Big data will need to continue to deal not just with volume, but also with variety, velocity, and the complexity of data an organization is dealing with. Both internal and external data will need to be managed, and technologies like Hadoop will play some part in.  IT departments will eventually start to view this as a transformational architecture, replacing the homogenous relational database model with a heterogeneous fabric. In the long run, big data will need to be incorporated into an overall information strategy. Social data will be an important component of this data for many organizations. Gartner is promoting the concept of a logical data warehouse that federates data from lots of sources, as opposed to the “enterprise data warehouse” concept that was widely held as the model in previous years.

Actionable Analytics:

The key focus of big data is to provide actionable ideas to business. Driven by mobile, social, and big data forces, analytics will need to change to embrace concepts such as moving from offline analytics to in-line embedded analytics, and from explanatory analytics to predictive analytics. In the next year, a big focus will be on developing real-time operational intelligence, perhaps delivered to mobile devices out in the field.  Query and analytical engines like IBM‘s Watson and Apple’s Siri, are already being deployed where the analytical engine is just part of day-to-day operations and invisible to the consumer.

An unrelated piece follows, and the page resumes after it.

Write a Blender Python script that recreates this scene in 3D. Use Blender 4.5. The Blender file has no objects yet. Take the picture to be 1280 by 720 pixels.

Mainstream In-Memory Computing:

In-memory enabled applications of all sorts are becoming more mainstream, and in-memory features will be embedded within many of the applications we buy, such as SAP’s HANA and other applications, ranging from websites to risk assessment. This will be particularly important for real-time analytics.

Integrated Ecosystems:

Finally, integrated systems will be more important, driven by needs for simplification, optimization and security. This will be seen in three areas: appliances are easier to deploy, manage, and configure, but no one appliance does it all, so they are always balanced with other solutions. Driven by cloud computing and things like Salesforce.com’s AppExchange and Microsoft’s marketplace, brokerages and marketplaces will become more important, with more vendors adding such services. Finally, end-to-end ecosystems, such as Apple’s control of apps and the App Store, will become more important in the mobile world.